Friends of the Earth, an environmental activist group, say that provisions in the TPP “can be the basis of state suits challenging climate policies.” In other words, if companies needed to pollute more than regulations currently allow in order to capitalize on Pacific Rim trade, they may be able to bypass emissions caps and other sustainability initiatives. In addition, Friends of the Earth argues, “Big fossil fuel companies strongly support the TPP because it would encourage a massive expansion of trade in oil, coal and liquefied natural gas across the Pacific.” The Sierra Club says: “While the TPP environment chapter should set strong and binding rules to address conservation challenges like illegal timber and wildlife trade, its rules will likely be too weak to have an impact on the ground and are unlikely to be enforced, rendering the chapter essentially meaningless.” So what should we think about this? Perhaps only time will tell.

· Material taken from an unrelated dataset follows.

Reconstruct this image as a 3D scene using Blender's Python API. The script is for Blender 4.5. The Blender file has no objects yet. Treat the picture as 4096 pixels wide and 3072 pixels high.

The last time I wrote about the TPP, I said that “it is easy to feel secure when the damage we are doing is subterraneous: pollution is, by its own nature, a perfect problem as it is difficult to see until it is too late, and those who are most affected by it usually have the least power to help solve it.” I stand by this statement; the deal is complex and secret. It may not be the greatest situation to have to wait and see what happens here, but if and when it gets approved by Congress, that approach will be all we have.